The Trailer: A Peek Inside

With Dixie's rounded edges and original wood paneling, Brown felt the bones were in solid shape. "We could tell there was so much potential behind the grime," she says. They kept the 1950s paneling, appliances, and cupboards in the kitchen but changed pretty much everything else. The goal was to keep the trailer as simple as possible. "We both really like a natural feel and always try to mix some rustic elements in with clean and minimal designs," Brown shares. Ehrecke built a bed frame with sliding drawers for storage underneath, a maple dining bar, a small desk where Brown can work, and a built-in sectional for lounging.


Pillows not made by Brown were purchased from Juneday and Acme5.


Custom bar stools for Dixie were made by their friends at Cast+Crew.


The House: A Peek Inside

Since Ehrecke builds earthen spaces for a living using techniques such as straw bale, light clay, cob, adobe, and timber framing, Brown says they wanted to use all-natural materials and finishes in their home as well.


The interior comes literally from the surrounding earth. "We gathered sand from the wash and mixed it with local clays to make plasters, giving the walls similar tones and textures to the natural environment," Brown says.

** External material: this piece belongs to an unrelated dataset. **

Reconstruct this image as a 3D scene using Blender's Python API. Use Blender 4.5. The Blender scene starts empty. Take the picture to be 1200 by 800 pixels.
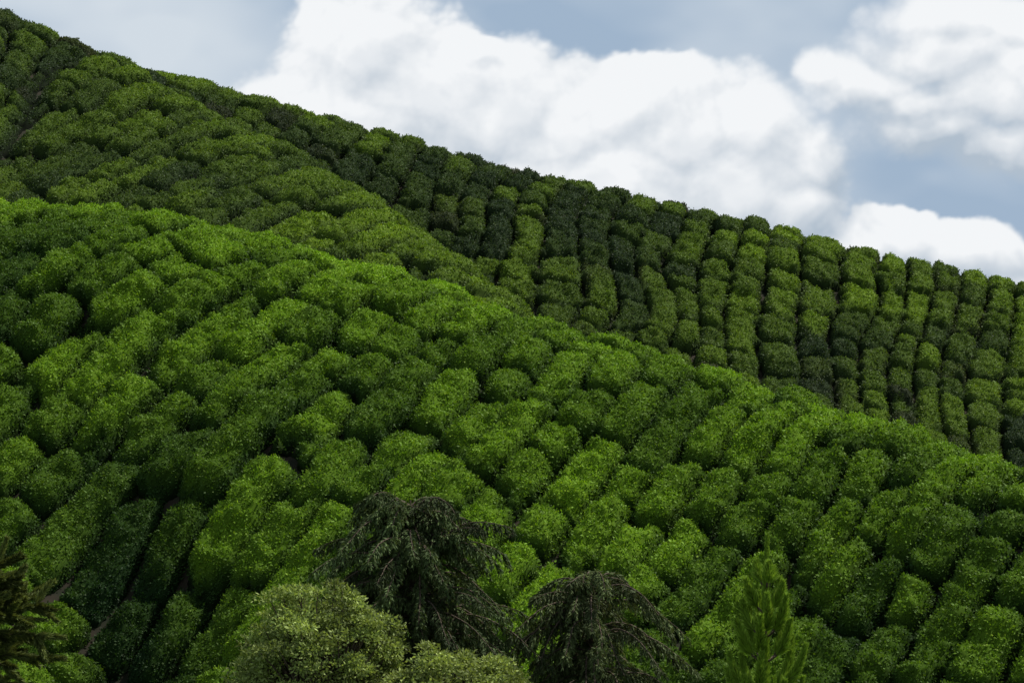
import bpy, math, numpy as np
from mathutils import Vector
rng=np.random.default_rng(7)
scene=bpy.context.scene
scene.view_settings.view_transform='Standard'
scene.view_settings.look='None'
scene.view_settings.exposure=0

# ---------------------------------------------------------------- noise
TAB=rng.random((256,256))
def vnoise(x,y,s=0):
    x=x+s*17.31; y=y+s*9.77
    xi=np.floor(x).astype(np.int64); yi=np.floor(y).astype(np.int64)
    fx=x-xi; fy=y-yi
    fx=fx*fx*(3-2*fx); fy=fy*fy*(3-2*fy)
    a=TAB[xi&255,yi&255]; b=TAB[(xi+1)&255,yi&255]
    c=TAB[xi&255,(yi+1)&255]; d=TAB[(xi+1)&255,(yi+1)&255]
    return (a*(1-fx)+b*fx)*(1-fy)+(c*(1-fx)+d*fx)*fy
def fbm(x,y,o=4,s=0):
    r=0;a=.5;t=0
    for k in range(o):
        r=r+a*vnoise(x*2**k,y*2**k,s+k*3);t+=a;a*=.5
    return r/t
def hsh(i,j,s=0):
    i=i.astype(np.int64);j=j.astype(np.int64)
    return TAB[(i*73+j*151+s*41)&255,(i*31+j*17+s*97+(i*j))&255]
def worley(x,y,s=0):
    xi=np.floor(x);yi=np.floor(y);best=np.full(x.shape,9.)
    for dx in (-1,0,1):
        for dy in (-1,0,1):
            cx=xi+dx;cy=yi+dy
            px=cx+hsh(cx,cy,s);py=cy+hsh(cx,cy,s+1)
            d=(px-x)**2+(py-y)**2
            best=np.minimum(best,d)
    return np.sqrt(best)
def table(xs,zs,sm=1.5):
    g=np.arange(-140,140,.25); v=np.interp(g,xs,zs)
    k=np.exp(-.5*(np.arange(-24,25)*.25/sm)**2);k/=k.sum()
    v=np.convolve(np.pad(v,24,mode='edge'),k,'valid')
    return lambda x: np.interp(x,g,v)
def smax(a,b,k): return .5*(a+b+np.sqrt((a-b)**2+k*k))

GZ=-8.5
# ---------------------------------------------------------------- hills
fY=table([-60,-30,-15.8,-10.3,-6.8,-4.2,-1.4,1.2,4.5,7.1,9.5,11.9,20,40,60],[92,90,88,86,84,82,80,78,74.5,72,69,66,58,42,30],2)
fZ=table([-60,-30,-22,-15.8,-10.3,-6.8,-4.2,-1.4,1.2,4.5,7.1,9.5,11.9,20,40,60],[4,8.8,10.2,10.4,9.8,8.8,7.85,6.85,5.75,4.55,3.6,2.45,1.4,-1.9,-8,-12],1.2)
def zfront(x,y):
    d=fY(x)-y
    f=np.where(d>0,.78*(np.sqrt(d*d+16)-4),.75*(np.sqrt(d*d+6)-2.45))
    z=fZ(x)-.50-f
    w=np.clip(d/5,0,1)
    z=z+w*(fbm(x*.11,y*.11,2,5)-.5)*2.2
    z=z-1.5*np.exp(-((x+9.5+.25*(y-68))/2.6)**2-((y-66)/6.5)**2)
    z=z+.9*np.exp(-((x+2)/4.)**2-((y-68)/6)**2)
    return smax(z,np.full_like(z,GZ-.6),1.2)
mY=table([-90,-25,25,90],[142,141,135,128],3)
mZ=table([-90,-45,-33,-25.5,-20,-17,-12.7,-8.4,-1.7,5,10.7,17.1,24.3,45,90],[30,31,29,26.1,23.8,22.9,21.75,20.3,18.4,16.8,15.5,13.7,12.0,7,-4],1.0)
sZ=table([-60,-20,-10,0,10.5,19.5,27.3,38,45.3,60,100],[27,26,25.0,23.5,18.95,16.1,13.3,9.1,6.3,0,-10],1.2)
sO=table([-60,0,10.5,19.5,27.3,38,60],[0,0,2.1,1.9,1.3,0,0],1.5)
def far_parts(x,y):
    d=mY(x)-y
    f=np.where(d>0,.74*(np.sqrt(d*d+9)-3),.5*(np.sqrt(d*d+9)-3))
    zm=mZ(x)-.55-f
    zm=zm+np.clip(d/6,0,1)*(fbm(x*.08,y*.08,2,9)-.5)*2.0
    rx=x+20.7; ry=y-138
    s=.5*rx-.866*ry
    p=.866*rx+.5*ry - sO(s)
    g=np.where(p>0,.95*(np.sqrt(p*p+3)-1.73),.36*(np.sqrt(p*p+4)-2))
    zs=sZ(s)-.50-g
    zs=zs-np.clip(-s,0,50)*.12
    return zm,zs,s,p
def zfar(x,y):
    zm,zs,s,p=far_parts(x,y)
    return smax(smax(zm,zs,.4),np.full_like(zm,GZ-.6),2)

# ---------------------------------------------------------------- bush pattern
def cushions(u,v,W,L,seed,x,y,warp=.16,thin=0.,link=.45,gap=1.0,rag=1.,ext=False):
    u=u/W+warp*2.6*(vnoise(x*.30,y*.30,seed)-.5)+.18*(fbm(x*1.1,y*1.1,3,seed+1)-.5)
    i=np.floor(u); a=np.abs(u-i-.5)*2
    ph=hsh(i,i*0,seed)*7
    vv=v/L+ph+1.7*(vnoise(v*.40,i*7.3+.5,seed+2)-.5)+.28*(fbm(x*1.3,y*1.3,2,seed+4)-.5)
    j=np.floor(vv); b=np.abs(vv-j-.5)*2
    r1=hsh(i,j,1);r2=hsh(i,j,2);r3=hsh(i,j,3);r4=hsh(i,j,4)
    aa=a*(gap-.06+.14*r1+thin); bb=b*(.91+.18*r2)
    n=(fbm(x*2.6,y*2.6,3,seed+9)-.5)*.42*rag
    aa=np.clip(aa+n*a,0,2); bb=np.clip(bb+n*b,0,2)
    row=np.clip(1-aa**4.6,0,1)**.5
    seg=np.clip(1-bb**6,0,1)**.55
    dep=np.where(hsh(i,j,6)>link,.94,.32)      # some plants merge into a continuous hedge
    r=(aa**4.3+bb**4.3)**(1/4.3)
    cush=np.clip(1-r**4.8,0,1)**.5
    p=cush*dep+(1-dep)*row*(.53+.47*seg)
    hgt=.76+.38*r3
    return p,hgt,r4,i,j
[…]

A work in progress, so far, they've taken out a closet and converted that space into a small kitchenette, built a bed frame, and even retrofitted a wooden trough into a sink, which is one of Brown's favorite design elements.


It was important they did all the work themselves, always trying to make or reuse things rather than buying them new.

Ehrecke built all the furniture and Brown wove most of the textiles. "We made the light fixtures out of baskets we found at a flea market and a lot of the decor was picked up at local thrift stores or made by artists," says Brown. If they can't make or upcycle it, Brown and Ehrecke always try to invest in — or trade with — artisans directly rather than big corporations.

Pottery that coordinates with the interior walls is from Artisan Artifacts.

The linen bedding is from In Bed Store and Paradise People.

The talented couple even teaches workshops on natural building and spends lots of time on farms creating outdoor kitchens and wood-fired ovens. When it comes to walking the talk, it goes without saying Brown and Ehrecke are the real deal. "Our home is a direct reflection of the landscape around us," says Brown. "We love design that is intentional, low impact, and seamlessly blends with the natural world around us." But ultimately for Brown, "the house wouldn't feel like home without family in it." (Including their puppy, Sunny!)

Locals Know Best

Favorite Piece of Design or Architecture: A-Z West

Best Vintage Finds: Sky Village Swap Meet —"So many hidden treasures if you're willing to dig!"

Best Happy Hour: Pappy & Harriet's Pioneertown Palace — "They always have live music and a fun crowd. Plus, the building is an old adobe structure, which we love."

Best Coffee: Frontier Café | Giant Rock Meeting Room and Coffee

Best Art and Culture: Compound Yucca Valley — "Every month a new artist has a show opening. It's a great opportunity to get together as a community and see some great art.

When People Come to Visit, I would take them to: "Head to Pioneertown through Pipes Canyon. It's a beautiful drive and we love getting out and walking at the Preserve. If it's a weekend, we would go for breakfast at Frontier Café and then head to the swap meet to see if we could find any treasures. After that, we'd swing by Joshua Tree National Park for a hike followed by dinner at La Copine and a bonfire at our place."